La tension entre les habitants et l’État n’a cessé de s’accentuer la semaine dernière concernant l’ouvrage qui relie Bandraboua à Mamoudzou. Son état vétuste inquiète les riverains. Vendredi soir, il a même été incendié. Après une période de fermeture temporaire, les engins de moins de 3,5 tonnes peuvent de nouveau l’emprunter, depuis dimanche après-midi.
« Une action criminelle qui entrave la libre circulation de chacun », décrit la préfecture de Mayotte, ce samedi, dans un communiqué. La veille, le pont Bailey, à l’entrée du village de Dzoumougné, a été volontairement incendié, fermé samedi, puis ouvert de nouveau à 1 h, ce dimanche. L’ouvrage construit dans les années 40 est le principal moyen d’accès qui relie la commune de Bandraouba au reste de l’île. Mais sa vétusté et les embouteillages provoqués par la circulation alternée empoisonnent la vie des habitants. Ces derniers l’ont d’ailleurs bien fait sentir aux autorités. D’abord, lundi dernier, des barrages ont été érigés. Plusieurs heures de négociation avec la préfecture de Mayotte n’auront pas réussi à apaiser la situation. « Les services de l’État ne négocient pas sous la pression des barrages et face au refus du dialogue », avait alors fait valoir la même préfecture.
Une réunion, jeudi après-midi, a permis de faire le point sur le projet de déviation annoncé depuis des années. D’un montant de 17 millions d’euros, celui-ci doit permettre de réduire drastiquement le nombre de véhicules sur le pont et dans le centre de Dzoumogné. En effet, le trafic sera déporté en coupant la route avant la station Total pour rejoindre la RN1 plus loin, à la sortie du village, vers Bandraboua. Les travaux comprennent le remplacement du pont Bailey actuel.
Les camions interdits sur l’ouvrage
Toutefois, au vu de l’urgence aux yeux des riverains, la rencontre de jeudi a tourné court. Le lendemain, la tension est montée d’un cran avec l’incendie. « L’État tient à rappeler que de telles actions n’accéléreront pas la mise en place d’un nouveau pont », a fait savoir la préfecture, en ordonnant la fermeture de l’ouvrage, samedi. Ce dimanche, 16h, le pont était de nouveau accessible aux voitures (moins de 3,5 tonnes), mais reste interdit aux camions, qui devront passer par M’Tsangamouji s’ils veulent rejoindre M’Tsamboro ou Bandraboua.

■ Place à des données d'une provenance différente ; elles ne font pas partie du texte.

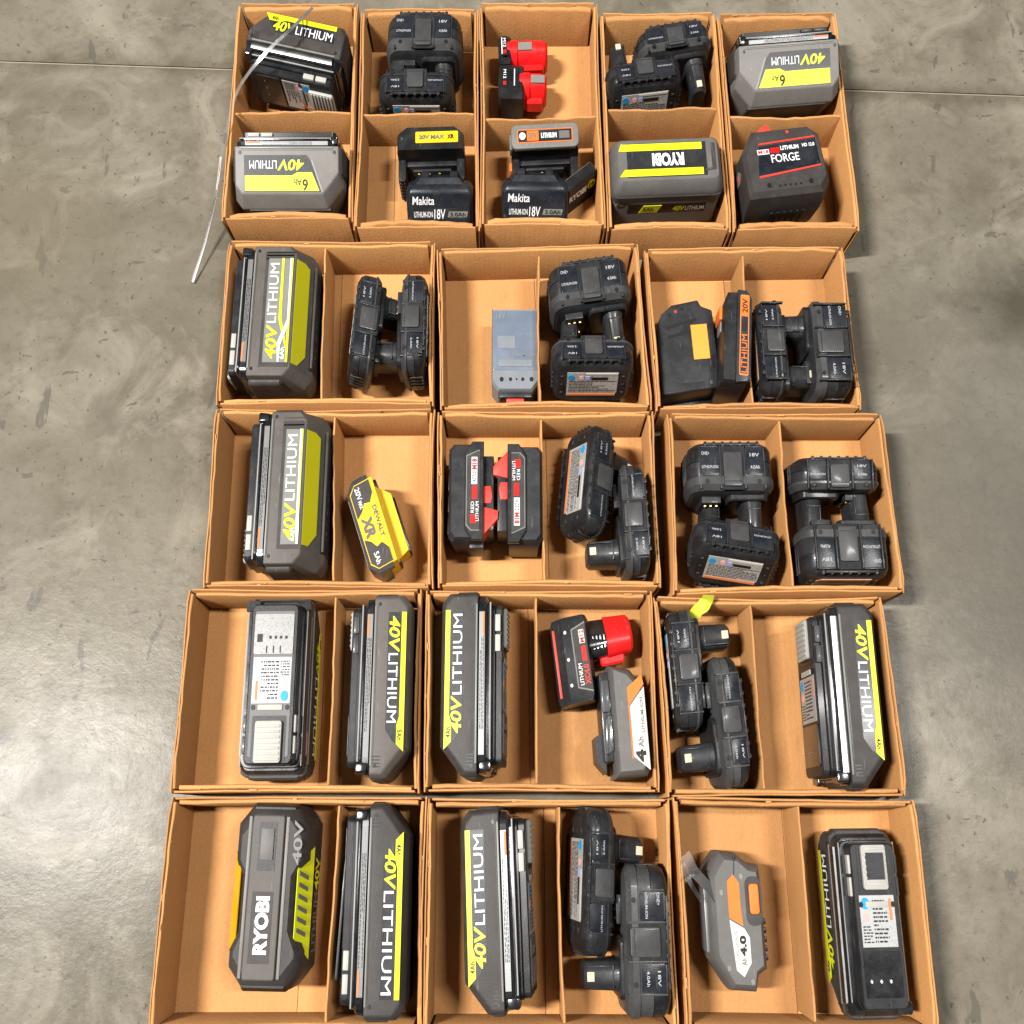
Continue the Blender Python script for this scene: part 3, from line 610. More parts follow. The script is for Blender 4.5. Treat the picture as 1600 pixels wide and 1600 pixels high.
    for s in sides:
        SM = basis((0, s * W / 2, 0), (s, 0, 0), (0, 0, -1))
        for x in (-L / 2 + 0.010, L / 2 - 0.012): bolt(x, -zt + 0.007, SM, body, 0.0021, 'black', 0.0002)
        if style == 'slim':
            for k in range(4): plate('groove', rect(*((L / 2 - 0.021 + k * 0.0032, L / 2 - 0.0198 + k * 0.0032) if s > 0 else (-L / 2 + 0.0198 - k * 0.0032, -L / 2 + 0.021 - k * 0.0032)), -zt + 0.014, -zt + 0.004 - 0.0), SM, 'black', body, 0.0001)
        plate('seam', rect(-L / 2 + 0.012, L / 2 - 0.014, -zt + 0.0042, -zt + 0.0048), SM, 'black', body, 0.0001)
    if style == 'band':
        for c in kids(t):
            for v in c.data.vertices:
                if v.co.z > zt: v.co.z = zt + (v.co.z - zt) * 0.62
    if style == 'band' or style == 'cross':
        finish(boxb(-L / 2 + 0.02, L / 2 - 0.02, -W * 0.3, W * 0.3, -0.0015, 0.002, 0.001), 'foot', 'charcoal', t)
    return t

settle(brick_pack('long black battery with shiny strip and lime edge, in the far left compartment', lid_dark=True, gloss=True, L=0.158, W=0.084), brick_pose('-Y', 169), (383, 22, 556, 182))
settle(brick_pack('grey battery with upside-down lime 6Ah label, below the far left compartment', H=0.098, style='band', L=0.164, W=0.084), brick_pose('-Y', 0, 20), (364, 213, 551, 338))
settle(brick_pack('grey battery with upside-down lime 6Ah label, in the far right compartment', H=0.098, style='band', L=0.164, W=0.084), brick_pose('+Y', 184.0, -20), (1129, 52, 1311, 182))
settle(brick_pack('large brown-grey battery with crossed lime label in second row, left box', H=0.118, style='cross', L=0.162), brick_pose('-Y', 90), (357, 389, 504, 632), ['body', 'rail', 'collar', 'top'])
settle(brick_pack('large brown-grey battery with crossed lime label in third row, left box', H=0.106, style='cross', L=0.172), brick_pose('-Y', 90.5), (383, 643, 520, 911), ['body', 'rail', 'collar', 'top'])
settle(brick_pack('battery lying rails up with pale ribbed latch nearest, fourth row left box'), brick_pose('+Z', 90.5), (368, 933, 508, 1222))
settle(brick_pack('battery on its side, lime lettering running down, right half of fourth-row left box', shell='warm_grey', ah='5Ah'), brick_pose('+Y', -90), (548, 928, 648, 1226))
settle(brick_pack('battery on its side, lettering running up, fourth-row middle box'), brick_pose('-Y', -90, 5), (686, 925, 798, 1222))
settle(brick_pack('glossy-striped battery with pale latch at left, in the fourth-row right box', lid_dark=True, gloss=True), brick_pose('+Y', -90, 0), (1243, 944, 1383, 1236))
settle(brick_pack('battery with its latch sprung open, lime stripe at right, nearest row left box', open_latch=True, shell='charcoal', L=0.187), brick_pose('-Y', 90), (525, 1253, 648, 1597))
settle(brick_pack('battery on its side, lettering running up, nearest row middle box'), brick_pose('-Y', -87, 8), (720, 1256, 840, 1592))
settle(brick_pack('battery lying rails up with framed latch farthest, nearest row right box', lid_dark=True, window=True, gloss=True, L=0.166, W=0.080, H=0.072), brick_pose('+Z', -89.5, -3), (1280, 1293, 1424, 1595))

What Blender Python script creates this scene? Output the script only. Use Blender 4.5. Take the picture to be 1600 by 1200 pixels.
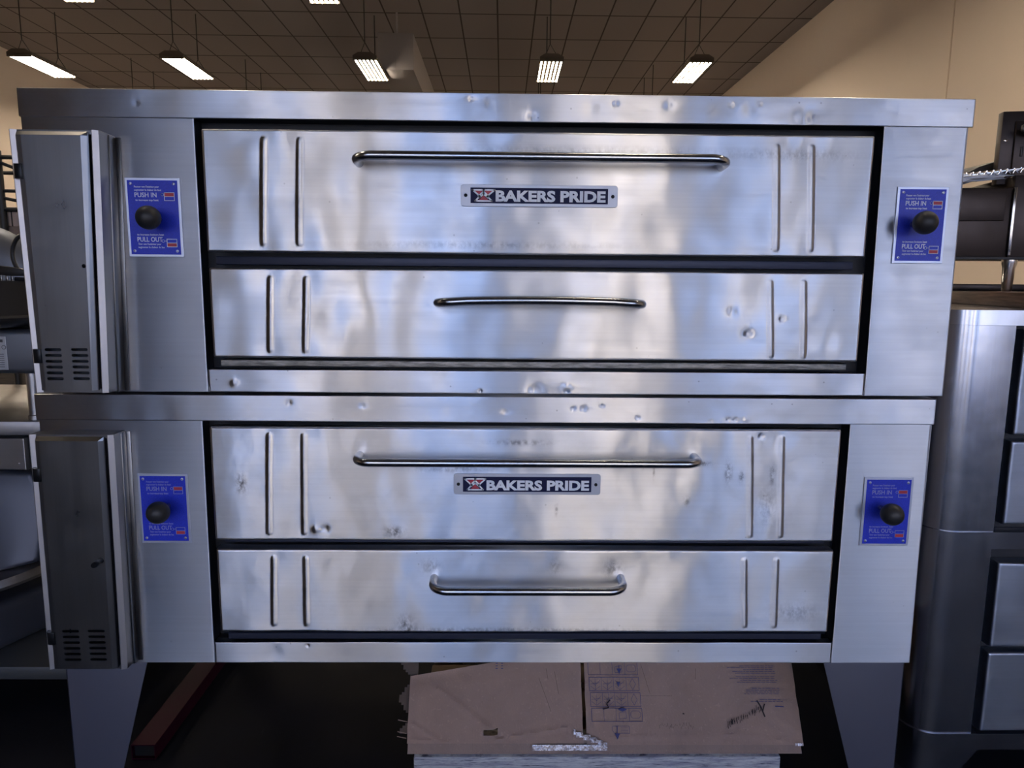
import bpy, bmesh, math, random
from mathutils import Matrix, Vector, noise as mnoise
random.seed(7)
sc = bpy.context.scene
COL = sc.collection
for o in list(bpy.data.objects): bpy.data.objects.remove(o)

# ------------------------------------------------------------------ camera
def cam_matrix():
    y, p, r = -.0145, -.1456, -.0084
    M = Matrix.Rotation(y, 3, 'Z') @ Matrix.Rotation(p, 3, 'X') @ Matrix.Rotation(r, 3, 'Y')
    right, fwd, up = M.col[0], M.col[1], M.col[2]
    m = Matrix((right, up, -fwd)).transposed().to_4x4()
    m.translation = Vector((.0272, -1.5258, 1.2951))
    return m
cd = bpy.data.cameras.new('camera'); cam = bpy.data.objects.new('camera', cd); COL.objects.link(cam)
cd.sensor_width = 36; cd.lens = 1094 / 1600 * 36; cd.clip_start = .02; cd.clip_end = 200
cam.matrix_world = cam_matrix(); sc.camera = cam

# ------------------------------------------------------------------ world, sun, exposure
sc.view_settings.view_transform = 'Standard'; sc.view_settings.look = 'None'
sc.view_settings.gamma = 1; sc.view_settings.exposure = 0.8
w = bpy.data.worlds.new('world'); sc.world = w; w.use_nodes = True
nt = w.node_tree; nt.nodes.clear()
wo = nt.nodes.new('ShaderNodeOutputWorld'); bg = nt.nodes.new('ShaderNodeBackground')
tc = nt.nodes.new('ShaderNodeTexCoord'); sx = nt.nodes.new('ShaderNodeSeparateXYZ'); cr = nt.nodes.new('ShaderNodeValToRGB')
nt.links.new(tc.outputs['Generated'], sx.inputs[0]); nt.links.new(sx.outputs['Z'], cr.inputs[0])
cr.color_ramp.elements[0].position = 0; cr.color_ramp.elements[0].color = (.40, .58, 1, 1)
cr.color_ramp.elements[1].position = .7; cr.color_ramp.elements[1].color = (.20, .38, 1, 1)
nt.links.new(cr.outputs[0], bg.inputs[0]); nt.links.new(bg.outputs[0], wo.inputs[0])
bg.inputs[1].default_value = 2.5
sd = bpy.data.lights.new('sun', 'SUN'); sd.energy = 17.5; sd.angle = math.radians(.6); sd.color = (1, .93, .82)
sun = bpy.data.objects.new('sun', sd); COL.objects.link(sun); sun.rotation_euler = (math.radians(-38), 0, math.radians(12))

# ------------------------------------------------------------------ helpers
def tagp(o, label=None, cat=None, group=None, kind=None):
    if label: o['label'] = label
    if cat: o['category'] = cat
    if group: o['group'] = group
    if kind: o['kind'] = kind
    return o
def empty(name, loc, label=None, cat=None, group=None):
    o = bpy.data.objects.new(name, None); o.empty_display_size = .1; COL.objects.link(o); o.location = loc
    return tagp(o, label, cat, group)
def wloc(o):
    v = Vector((0, 0, 0))
    while o: v += o.location; o = o.parent
    return v
def obj(name, bm, mats, parent=None, loc=None, smooth=True, angle=35):
    """bm in world coordinates -> one mesh object"""
    me = bpy.data.meshes.new(name)
    base = wloc(parent) if parent else Vector(loc if loc else (0, 0, 0))
    org = Vector(loc) if (loc is not None) else base
    bmesh.ops.recalc_face_normals(bm, faces=bm.faces)
    bmesh.ops.translate(bm, verts=bm.verts, vec=-org)
    bm.to_mesh(me); bm.free()
    for m in (mats if isinstance(mats, (list, tuple)) else [mats]): me.materials.append(m)
    if smooth:
        for p in me.polygons: p.use_smooth = True
        me.set_sharp_from_angle(angle=math.radians(angle))
    o = bpy.data.objects.new(name, me); COL.objects.link(o)
    if parent: o.parent = parent; o.location = org - base
    else: o.location = org
    return o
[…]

Quant à un pont de secours, « comme cela a été publiquement annoncé, les services de l’État sont en discussion depuis le début de la semaine avec le centre d’études et d’expertise sur les risques, l’environnement, la mobilité et l’aménagement (Cerema) pour étudier la venue d’un nouvel ouvrage temporaire en attendant les travaux à venir. Mais ce nouvel ouvrage ne pourra se faire que sous réserve d’aménagements préalables et de délais de routes puis de mises en œuvre », ont prévenu les autorités. En attendant qu’une solution soit trouvée, les planches en bois du vieux pont continueront de trembler autant que les automobilistes à chaque passage.

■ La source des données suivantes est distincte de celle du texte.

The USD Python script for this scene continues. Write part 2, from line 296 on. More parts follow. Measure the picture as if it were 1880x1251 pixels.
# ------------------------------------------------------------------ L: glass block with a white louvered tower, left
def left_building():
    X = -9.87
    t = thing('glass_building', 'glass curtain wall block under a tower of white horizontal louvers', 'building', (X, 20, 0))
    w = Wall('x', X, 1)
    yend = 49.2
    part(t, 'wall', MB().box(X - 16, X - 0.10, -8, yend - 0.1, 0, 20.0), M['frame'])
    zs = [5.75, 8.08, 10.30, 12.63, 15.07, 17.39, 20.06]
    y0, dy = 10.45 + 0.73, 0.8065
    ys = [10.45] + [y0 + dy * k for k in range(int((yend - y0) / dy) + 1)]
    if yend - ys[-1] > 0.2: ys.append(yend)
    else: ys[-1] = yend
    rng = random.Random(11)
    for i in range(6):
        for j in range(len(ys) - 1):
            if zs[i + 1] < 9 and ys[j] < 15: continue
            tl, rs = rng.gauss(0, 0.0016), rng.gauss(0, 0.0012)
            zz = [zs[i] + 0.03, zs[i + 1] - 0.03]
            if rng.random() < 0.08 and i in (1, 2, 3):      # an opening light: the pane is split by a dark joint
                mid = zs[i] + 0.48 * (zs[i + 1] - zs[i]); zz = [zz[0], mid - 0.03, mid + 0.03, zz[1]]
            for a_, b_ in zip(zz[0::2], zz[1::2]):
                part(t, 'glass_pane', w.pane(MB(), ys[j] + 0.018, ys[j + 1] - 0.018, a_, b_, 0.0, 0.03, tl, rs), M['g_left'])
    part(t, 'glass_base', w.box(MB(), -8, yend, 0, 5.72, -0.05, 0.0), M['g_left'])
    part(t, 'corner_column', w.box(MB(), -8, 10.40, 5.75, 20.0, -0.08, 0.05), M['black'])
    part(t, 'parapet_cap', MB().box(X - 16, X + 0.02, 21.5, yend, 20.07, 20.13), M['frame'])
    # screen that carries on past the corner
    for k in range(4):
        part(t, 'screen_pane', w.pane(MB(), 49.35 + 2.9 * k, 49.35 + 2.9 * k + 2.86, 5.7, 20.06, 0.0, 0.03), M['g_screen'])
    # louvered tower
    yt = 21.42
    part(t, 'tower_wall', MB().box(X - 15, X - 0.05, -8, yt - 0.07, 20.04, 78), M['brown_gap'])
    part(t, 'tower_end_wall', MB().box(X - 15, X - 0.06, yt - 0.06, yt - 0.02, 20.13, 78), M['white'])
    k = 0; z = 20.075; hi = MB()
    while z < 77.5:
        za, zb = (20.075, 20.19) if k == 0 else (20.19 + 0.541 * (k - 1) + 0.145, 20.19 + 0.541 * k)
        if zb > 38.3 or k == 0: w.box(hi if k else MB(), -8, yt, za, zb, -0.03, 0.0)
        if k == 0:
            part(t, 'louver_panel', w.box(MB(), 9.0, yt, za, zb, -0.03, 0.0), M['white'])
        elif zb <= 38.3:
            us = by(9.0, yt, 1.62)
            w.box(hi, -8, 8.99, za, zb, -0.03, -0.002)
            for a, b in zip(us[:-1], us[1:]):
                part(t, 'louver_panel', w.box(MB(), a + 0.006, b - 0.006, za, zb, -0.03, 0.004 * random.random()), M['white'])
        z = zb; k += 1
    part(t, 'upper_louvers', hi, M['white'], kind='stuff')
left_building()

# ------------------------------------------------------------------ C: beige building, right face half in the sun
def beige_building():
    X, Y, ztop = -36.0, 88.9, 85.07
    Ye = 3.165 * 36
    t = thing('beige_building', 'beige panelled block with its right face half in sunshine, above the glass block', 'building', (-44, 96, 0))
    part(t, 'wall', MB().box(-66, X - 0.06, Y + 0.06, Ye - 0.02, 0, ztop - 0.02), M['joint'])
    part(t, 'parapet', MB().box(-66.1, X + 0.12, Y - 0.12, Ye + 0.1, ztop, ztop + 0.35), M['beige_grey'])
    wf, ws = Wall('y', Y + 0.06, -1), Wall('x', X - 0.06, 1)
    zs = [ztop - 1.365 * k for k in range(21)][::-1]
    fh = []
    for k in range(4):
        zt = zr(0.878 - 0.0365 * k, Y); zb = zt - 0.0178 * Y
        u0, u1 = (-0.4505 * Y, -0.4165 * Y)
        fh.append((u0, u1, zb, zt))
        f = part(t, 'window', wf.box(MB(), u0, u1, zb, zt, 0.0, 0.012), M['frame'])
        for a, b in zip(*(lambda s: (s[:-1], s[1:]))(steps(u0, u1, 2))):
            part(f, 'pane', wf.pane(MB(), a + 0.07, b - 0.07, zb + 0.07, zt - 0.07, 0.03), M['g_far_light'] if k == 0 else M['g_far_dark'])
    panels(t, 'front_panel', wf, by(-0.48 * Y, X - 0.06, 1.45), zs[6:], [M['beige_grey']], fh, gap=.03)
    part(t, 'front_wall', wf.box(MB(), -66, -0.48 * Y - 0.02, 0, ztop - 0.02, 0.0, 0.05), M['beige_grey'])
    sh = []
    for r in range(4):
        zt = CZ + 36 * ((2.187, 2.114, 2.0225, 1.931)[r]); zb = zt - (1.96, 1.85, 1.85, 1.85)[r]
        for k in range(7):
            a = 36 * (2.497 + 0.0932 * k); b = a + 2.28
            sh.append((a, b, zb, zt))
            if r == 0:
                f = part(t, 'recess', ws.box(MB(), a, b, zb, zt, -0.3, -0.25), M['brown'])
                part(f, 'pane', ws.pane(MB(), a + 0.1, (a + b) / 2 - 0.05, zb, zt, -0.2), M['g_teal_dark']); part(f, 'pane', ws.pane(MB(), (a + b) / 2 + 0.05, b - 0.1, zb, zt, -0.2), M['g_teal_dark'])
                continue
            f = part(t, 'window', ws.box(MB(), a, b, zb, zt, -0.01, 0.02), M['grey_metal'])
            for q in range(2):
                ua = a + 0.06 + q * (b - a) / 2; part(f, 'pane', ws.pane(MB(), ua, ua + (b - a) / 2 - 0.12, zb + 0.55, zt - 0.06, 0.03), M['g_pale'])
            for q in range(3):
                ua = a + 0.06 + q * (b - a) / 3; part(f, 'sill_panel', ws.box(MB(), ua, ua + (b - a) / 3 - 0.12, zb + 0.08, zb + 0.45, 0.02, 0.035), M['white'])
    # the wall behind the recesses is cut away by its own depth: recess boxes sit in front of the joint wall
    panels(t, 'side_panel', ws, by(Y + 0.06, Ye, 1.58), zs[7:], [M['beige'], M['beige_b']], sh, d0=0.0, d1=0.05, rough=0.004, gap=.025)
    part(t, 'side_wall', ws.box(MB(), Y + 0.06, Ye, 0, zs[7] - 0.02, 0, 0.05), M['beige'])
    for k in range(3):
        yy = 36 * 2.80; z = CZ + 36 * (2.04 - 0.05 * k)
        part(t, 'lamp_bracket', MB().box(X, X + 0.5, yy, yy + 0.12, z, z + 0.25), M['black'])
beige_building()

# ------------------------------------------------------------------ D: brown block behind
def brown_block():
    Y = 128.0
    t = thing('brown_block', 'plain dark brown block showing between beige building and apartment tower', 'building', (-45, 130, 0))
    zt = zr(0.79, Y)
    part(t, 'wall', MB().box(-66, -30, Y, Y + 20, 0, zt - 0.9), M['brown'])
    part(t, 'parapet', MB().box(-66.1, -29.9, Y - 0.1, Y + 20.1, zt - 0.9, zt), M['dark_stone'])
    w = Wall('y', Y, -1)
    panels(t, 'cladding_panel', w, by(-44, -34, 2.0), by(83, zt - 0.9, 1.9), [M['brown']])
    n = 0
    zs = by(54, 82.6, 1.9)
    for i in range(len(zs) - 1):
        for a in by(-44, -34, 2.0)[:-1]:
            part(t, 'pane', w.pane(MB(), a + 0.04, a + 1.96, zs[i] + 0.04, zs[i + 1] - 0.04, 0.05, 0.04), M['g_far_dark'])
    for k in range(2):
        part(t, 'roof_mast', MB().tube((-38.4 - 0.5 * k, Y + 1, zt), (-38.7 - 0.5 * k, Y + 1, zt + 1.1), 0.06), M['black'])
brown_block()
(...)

Les parlementaires montent au créneau
Mansour Kamardine et Estelle Youssouffa, les députés mahorais nouvellement réélu et élue en juin, ont aussi fait entendre leurs voix sur ce sujet. Le premier a rappelé que la déviation est programmée depuis novembre 2020 et que les travaux auraient dû commencer cette année, pour une mise en service en février 2023. Sa benjamine a choisi de s’adresser au Cerema pour qu’une solution puisse intervenir rapidement. « Le caractère d’urgence a donc pris un autre relief [après l’incendie] et je compte sur votre équipe pour accélérer et mettre en œuvre une solution qui rétablisse la situation dans les semaines à venir. La population ne saura légitimement accepter plus de délai sur un problème vieux de plusieurs décennies et pour lequel le projet de réparation et de contournement acté en 2015 puis en 2021 n’a toujours pas vu le jour », a-t-elle donné comme avertissement.